If you’ve heard “One of the Boys”, Katy Perry’s debut album, then you’ve pretty much heard “Teenage Dreams”. The only difference is that the few witticisms present in “One of the Boys” – a more understated, flirty humour – are missing. With lyrics stuffed full of innuendos that lack any attempt at subtlety, Katy Perry’s shrill, autotuned voice is layered over generic electronic beats for song after song, all of which sound indistinctly similar. 

One positive comment to be made is that Katy Perry has song-writing credits on most of the tracks, showing that she at least has some participation in her album, but this really doesn’t appear to be anything much to be proud of. A look at Peacock‘s lyrics, for example, shows the already much criticised line; ‘Are you brave enough to let me see your peacock?/Don’t be a chicken, boy, stop acting like a bee-otch’. She then repeats peacock-cock-cock ad nauseum, beating the already tired joke to death – yes, she sounds like she’s referencing genitalia. Hilarious.

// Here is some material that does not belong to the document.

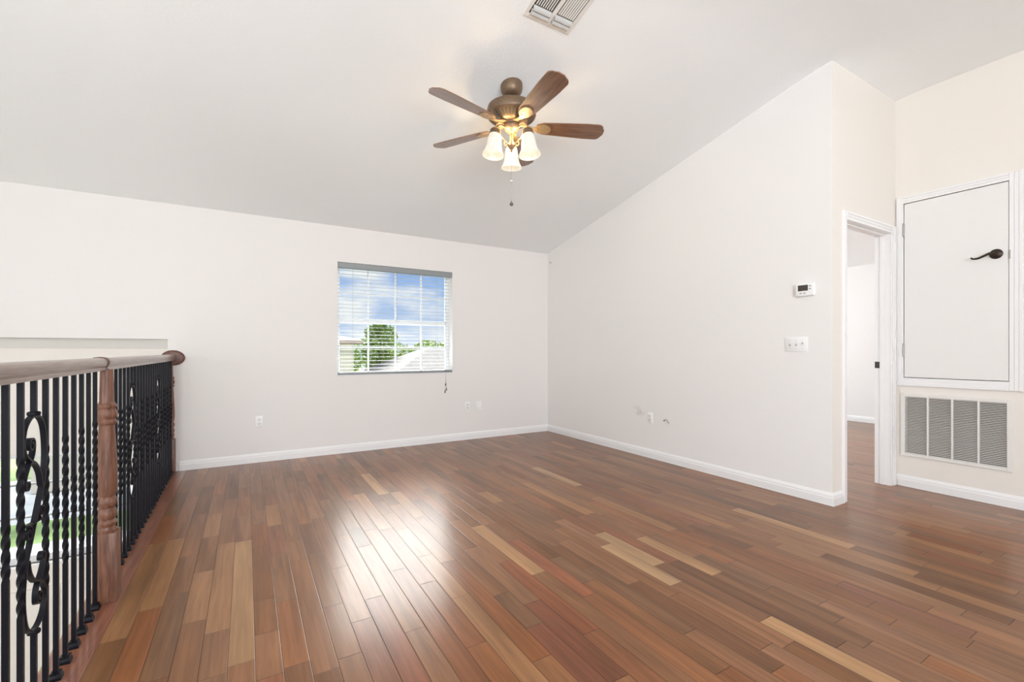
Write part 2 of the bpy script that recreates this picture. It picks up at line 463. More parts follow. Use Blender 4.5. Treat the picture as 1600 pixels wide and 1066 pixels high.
bm = NB(); box(bm, XE + 0.006, XE + 0.1, YF, D, ZLOW, -0.302); struct('wall_under_landing', bm, M_wall)

# ------------------------------------------------------------------ walls
def rects_with_hole(x0, x1, z0, z1, holes):
    xs = sorted({x0, x1, *[h for q in holes for h in q[:2]]}); o = []
    for a, b in zip(xs, xs[1:]):
        hs = sorted([q for q in holes if q[0] <= a + 1e-6 and q[1] >= b - 1e-6], key=lambda q: q[2])
        z = z0
        for q in hs:
            if q[2] > z + 1e-6: o.append((a, b, z, q[2]))
            z = q[3]
        if z < z1 - 1e-6: o.append((a, b, z, z1))
    return o
bm = NB()
for a, b, z0, z1 in rects_with_hole(XE, RX + 0.12, 0.0, ZB + 0.0, [(WX0, WX1, WZ0, WZ1)]):
    box(bm, a, b, D, D + 0.2, z0, z1)
box(bm, XL, XE, D, D + 0.2, 1.243, ZB)
box(bm, XE, RX, D, D + 0.2, ZLOW, 0.0)
bmesh.ops.remove_doubles(bm, verts=bm.verts, dist=1e-5)
struct('wall_back', bm, M_wall, smooth=0)
SW = (-3.15, -0.79, -0.67, 0.255)       # lower stairwell window
bm = NB()
for a, b, z0, z1 in rects_with_hole(XL, XE, ZLOW, 1.243, [SW]):
    box(bm, a, b, RD, D + 0.2, z0, z1)
bmesh.ops.remove_doubles(bm, verts=bm.verts, dist=1e-5)
struct('wall_stairwell', bm, M_cream, smooth=0)
# low panelling of the stairwell wall, below its window
bm = NB()
for a, b in ((XL, -1.415), (-1.410, -1.395), (-1.390, XE)):
    box(bm, a, b, RD - 0.012, RD, ZLOW, -0.885, 0.002)
struct('trim_2', bm, M_cream)
bm = NB(); box(bm, XL, XE, RD - 0.010, RD, 1.157, 1.243, 0.001, 1)  # thin grey band set along the top of the recess
struct('grey_band', bm, mat('grey_band_paint', (0.66, 0.64, 0.60), 0.7))
# right wall: its top follows the ceiling slope
bm = NB()
prism(bm, [(E, 0), (D, 0), (D, zc(D)), (E, ZF)], RX, RX + 0.12, 'YZ')
n = M_wallw.node_tree; p = n.nodes['Principled BSDF']     # grey scuff beside the outlet
tcx = n.nodes.new('ShaderNodeTexCoord'); vd = n.nodes.new('ShaderNodeVectorMath'); vd.operation = 'SUBTRACT'; vd.inputs[1].default_value = (RX, 3.545, 0.475)
vs_ = n.nodes.new('ShaderNodeVectorMath'); vs_.operation = 'MULTIPLY'; vs_.inputs[1].default_value = (9, 8, 16)
vl = n.nodes.new('ShaderNodeVectorMath'); vl.operation = 'LENGTH'
nz = n.nodes.new('ShaderNodeTexNoise'); nz.inputs['Scale'].default_value = 14; nz.inputs['Detail'].default_value = 4
n.links.new(tcx.outputs['Object'], vd.inputs[0]); n.links.new(vd.outputs[0], vs_.inputs[0]); n.links.new(vs_.outputs[0], vl.inputs[0]); n.links.new(tcx.outputs['Object'], nz.inputs['Vector'])
m1 = n.nodes.new('ShaderNodeMapRange'); m1.inputs['From Min'].default_value = 1.0; m1.inputs['From Max'].default_value = 0.3
n.links.new(vl.outputs['Value'], m1.inputs['Value'])
m2 = n.nodes.new('ShaderNodeMapRange'); m2.inputs['From Min'].default_value = 0.45; m2.inputs['From Max'].default_value = 0.62
n.links.new(nz.outputs[0], m2.inputs['Value'])
mm = n.nodes.new('ShaderNodeMath'); mm.operation = 'MULTIPLY'; n.links.new(m1.outputs[0], mm.inputs[0]); n.links.new(m2.outputs[0], mm.inputs[1])
mk = n.nodes.new('ShaderNodeMix'); mk.data_type = 'RGBA'; mk.inputs[6].default_value = p.inputs['Base Color'].default_value[:]; mk.inputs[7].default_value = (0.66, 0.64, 0.61, 1)
n.links.new(mm.outputs[0], mk.inputs['Factor']); n.links.new(mk.outputs[2], p.inputs['Base Color'])
bm.normal_update()
for f in bm.faces:
    if f.normal.y < -0.9: f.material_index = 1
struct('wall_right', bm, [M_wallw, M_cream], smooth=0)
# wall of the hall recess with its doorway
DX0, DX1, DZ = 3.882, 4.66, 2.125
bm = NB()
for a, b, z0, z1 in rects_with_hole(RX + 0.12, H, 0.0, ZF, [(DX0, DX1, 0.0, DZ)]):
    box(bm, a, b, E, E + 0.11, z0, z1)
struct('wall_recess', bm, M_cream, smooth=0)
bm = NB()
AD = (0.975, 1.597, 0.905, 2.372)
GV = (0.985, 1.585, 0.278, 0.755)
for a, b, z0, z1 in rects_with_hole(YF, E, 0.0, ZF, [AD, GV]):
    box(bm, H, H + 0.12, a, b, z0, z1)
box(bm, H, H + 0.12, E, E + 0.11, 0, ZF)
struct('wall_hall', bm, M_cream, smooth=0)
bm = NB()
box(bm, H + 0.121, H + 0.6, 0.9, 1.75, 0.2, 0.25); box(bm, H + 0.58, H + 0.6, 0.9, 1.75, 0.25, 2.45)
box(bm, H + 0.121, H + 0.58, 0.9, 0.92, 0.25, 2.45); box(bm, H + 0.121, H + 0.58, 1.73, 1.75, 0.25, 2.45); box(bm, H + 0.121, H + 0.58, 0.92, 1.73, 2.43, 2.45)
struct('wall_closet', bm, M_filter, smooth=0)
# front wall (behind the camera) and foyer wall with their windows
bm = NB()
for a, b, z0, z1 in rects_with_hole(XL, H, ZLOW, ZF, [(-1.8, 1.8, 0.45, 2.75)]):
    box(bm, a, b, YF - 0.15, YF, z0, z1)
struct('wall_front', bm, M_wall, smooth=0)
bm = NB()
for a, b, z0, z1 in rects_with_hole(YF, D + 0.2, ZLOW, ZF, [(-1.1, 0.5, 1.1, 2.1)]):
    if z1 > ZF - 0.01 and b > E + 0.01:
        a2 = max(a, E)
        if a < E: box(bm, XL - 0.12, XL, a, E, z0, z1)
        prism(bm, [(a2, z0), (b, z0), (b, zc(b)), (a2, zc(a2))], XL - 0.12, XL, 'YZ')
    else:
        box(bm, XL - 0.12, XL, a, b, z0, z1)
struct('wall_left', bm, M_wall, smooth=0)
# ceiling: slope over the room, flat over the hall
bm = NB()
arc = []
for q in range(13):
    tq = -1 + q / 6
    arc.append((E - tq * 0.3, ZF - SL * 0.3 * (1 - tq) ** 2 / 4))
prism(bm, [(D + 0.2, zc(D + 0.2))] + arc + [(YF - 0.15, ZF), (YF - 0.15, ZF + 0.15), (E, ZF + 0.15), (D + 0.2, zc(D + 0.2) + 0.15)], XL - 0.12, H + 0.12, 'YZ')
struct('ceiling', bm, M_ceil, smooth=30)
# bedroom behind the doorway
bm = NB()
box(bm, 8.45, 8.57, E + 0.11, 6.5, 0, 2.5); struct('wall_bedroom_far', bm, M_wallw, smooth=0)
bm = NB()
for a, b, z0, z1 in rects_with_hole(RX + 0.121, 8.45, 0, 2.5, [(5.0, 7.4, 0.75, 2.25)]):
    box(bm, a, b, 6.5, 6.62, z0, z1)
box(bm, RX + 0.121, RX + 0.20, E + 0.111, 6.5, 0, 2.5); box(bm, H + 0.601, 8.45, E, E + 0.11, 0, 2.5); box(bm, H + 0.121, H+0.601, E + 0.105, E + 0.11, 0, 2.5)
struct('wall_bedroom_side', bm, M_wallw, smooth=0)
bm = NB(); box(bm, RX + 0.121, 8.57, E + 0.111, 6.62, 2.5, 2.6); struct('ceiling_bedroom', bm, M_ceil, smooth=0)

# ------------------------------------------------------------------ baseboards
BBP = [(0, 0), (0.015, 0), (0.015, 0.055), (0.012, 0.062), (0.012, 0.072), (0.007, 0.084), (0.003, 0.092), (0, 0.092)]
def baseboard(name, p0, p1, nx, ny, m0=0.0, m1=0.0):
    bm = NB(); A = Vector((*p0, 0)); B = Vector((*p1, 0)); nrm = Vector((nx, ny, 0)); t = (B - A).normalized()
    v0 = [bm.verts.new(A + nrm * d + t * (d * m0) + Vector((0, 0, z))) for d, z in BBP]
    v1 = [bm.verts.new(B + nrm * d + t * (d * m1) + Vector((0, 0, z))) for d, z in BBP]
    k = len(BBP); fs = [bm.faces.new(v0), bm.faces.new(v1[::-1])]
    for i in range(k):
        fs.append(bm.faces.new((v0[i], v1[i], v1[(i + 1) % k], v0[(i + 1) % k])))
    bmesh.ops.recalc_face_normals(bm, faces=fs)
    struct(name, bm, M_trim, smooth=20)
baseboard('baseboard_back', (XE + 0.09, D), (RX, D), 0, -1, 0, -1)
baseboard('baseboard_right', (RX, D), (RX, E), -1, 0, 1, 1)
baseboard('baseboard_recess', (RX, E), (3.826, E), 0, -1, -1, 0)
baseboard('baseboard_hall', (H, E), (H, YF), -1, 0, 1, 0)
baseboard('baseboard_bedroom', (8.45, 6.5), (8.45, E + 0.2), -1, 0)

# ------------------------------------------------------------------ doorway trim
d1 = bpy.data.objects.new('door_1', None); COL.objects.link(d1); d1['kind'] = 'structure'; d1['label'] = 'white cased doorway opening to the bedroom'
def casing_strip(bm, u0, u1, v0, v1, vert, put, flip=False):
    # stepped casing: three steps across the width
    steps = [(0.0, 0.28, 0.017), (0.28, 0.62, 0.013), (0.62, 1.0, 0.010)]
    for a, b, t in steps:
        if flip: a, b = 1 - b, 1 - a
        if vert: put(bm, u0 + (u1 - u0) * a, u0 + (u1 - u0) * b, v0, v1, t)
        else: put(bm, u0, u1, v0 + (v1 - v0) * a, v0 + (v1 - v0) * b, t)
def putE(bm, u0, u1, v0, v1, t): box(bm, u0, u1, E - t, E, v0, v1, 0.0015, 1)
bm = NB()
casing_strip(bm, 3.828, 3.884, 0.0, 2.182, True, putE)
casing_strip(bm, 4.658, 4.727, 0.0, 2.182, True, putE, True)
casing_strip(bm, 3.884, 4.658, 2.120, 2.182, False, putE, True)
obj('casing', bm, M_trim, d1)
bm = NB()
box(bm, DX0, DX0 + 0.008, E + 0.001, E + 0.109, 0, DZ); box(bm, DX1 - 0.008, DX1, E + 0.001, E + 0.109, 0, DZ); box(bm, DX0 + 0.008, DX1 - 0.008, E + 0.001, E + 0.109, DZ - 0.008, DZ)
box(bm, DX0 + 0.008, DX0 + 0.019, E + 0.035, E + 0.07, 0, DZ - 0.008, 0.001, 1); box(bm, DX1 - 0.019, DX1 - 0.008, E + 0.035, E + 0.07, 0, DZ - 0.008, 0.001, 1)
box(bm, DX0 + 0.019, DX1 - 0.019, E + 0.035, E + 0.07, DZ - 0.019, DZ - 0.008, 0.001, 1)
obj('jamb', bm, M_trim, d1)
bm = NB(); box(bm, DX1 - 0.0105, DX1 - 0.0078, E + 0.073, E + 0.107, 0.985, 1.04, 0.001, 1)
box(bm, DX1 - 0.012, DX1 - 0.0100, E + 0.082, E + 0.098, 1.0, 1.025)
sp = obj('strike_plate', bm, M_slot, d1); sp['label'] = 'dark metal strike plate'

# ------------------------------------------------------------------ hall closet door
d2 = bpy.data.objects.new('door_2', None); d2.location = (H, 1.286, 0.842); COL.objects.link(d2); d2['kind'] = 'structure'
d2['label'] = 'white flat closet door with bronze lever above the return grille'
def sub(o, parent):
    o.parent = parent; o.matrix_parent_inverse = Matrix.Translation(parent.location).inverted()
    return o
def putH(bm, u0, u1, v0, v1, t): box(bm, H - t, H, u0, u1, v0, v1, 0.0015, 1)
bm = NB()
casing_strip(bm, 1.590, 1.634, 0.842, 2.422, True, putH, True)
casing_strip(bm, 0.912, 0.982, 0.842, 2.422, True, putH)
casing_strip(bm, 0.982, 1.590, 2.366, 2.422, False, putH, True)
casing_strip(bm, 0.982, 1.590, 0.842, 0.908, False, putH)
sub(obj('casing', bm, M_trim), d2)
bm = NB(); box(bm, H - 0.006, H + 0.03, 0.9855, 1.586, 0.913, 2.361, 0.002, 1)
pn = sub(obj('door_panel', bm, M_door), d2)
bm = NB()
for z in (2.147, 1.14):
    tube(bm, [(H - 0.011, 1.589, z - 0.048), (H - 0.011, 1.589, z + 0.048)], 0.0065, 10)
    for s in (-1, 1): lathe(bm, [(0.004, 0), (0.006, 0.003), (0.004, 0.008)], 10, Matrix.Translation((H - 0.011, 1.589, z + (0.048 if s > 0 else -0.056))))
hg = sub(obj('hinge', bm, M_nickel), d2)
bm = NB()
hx, hy, hz = H - 0.008, 1.047, 1.845
lathe(bm, [(0.036, 0), (0.036, 0.005), (0.031, 0.010), (0.018, 0.013), (0.012, 0.016), (0.012, 0.042), (0.010, 0.045)], 24, Matrix.Translation((hx, hy, hz)) @ Matrix.Rotation(-PI / 2, 4, 'Y'))
lev = crom([(hx - 0.040, hy, hz), (hx - 0.043, hy + 0.025, hz + 0.003), (hx - 0.044, hy + 0.055, hz - 0.010), (hx - 0.044, hy + 0.085, hz - 0.022), (hx - 0.044, hy + 0.112, hz - 0.022), (hx - 0.046, hy + 0.124, hz - 0.012)], 6)
tube(bm, lev, [0.010 - 0.0045 * k / (len(lev) - 1) for k in range(len(lev))], 10)
hd = sub(obj('handle', bm, M_dbronze), d2); hd['label'] = 'dark bronze curved lever handle'
bm = NB(); box(bm, H - 0.014, H - 0.003, 0.975, 0.983, 1.80, 1.862, 0.001, 1)
sub(obj('latch', bm, M_nickel), d2)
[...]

As evidenced on Peacock, Katy Perry is all about the persona of the sexual tease; hinting at vague allures but never quite getting to the pay off. This is all over “Teenage Dreams” but just comes off as kitsch and childish – Snoop Dogg’s part on California Gurls (and since when was ‘gurls’ an accepted spelling?) is clearly an attempt to be edgy, but just comes off as another missed shot – much like her reference to Radiohead in One That Got Away.

Some of the darker, more serious tracks appear to be more enjoyable, such as Circle the Drain and Who Am I Living For, but only in comparison to the headache-inducing noise of the earlier songs. The electronic beats repeat themselves track after track, the only difference being the childish lyrics that Perry half-raps, half-sings over the top – “Think I need a ginger ale/That was such an epic fail,” in particular being reminiscent of a fourteen year old’s attempt at posting poetry on their MySpace account.

If you enjoy Katy Perry, and what you know of her so far, then there’s very little doubt that you won’t enjoy this album as well. But overall, Katy has certainly shown her worth – and there’s very little of that, either.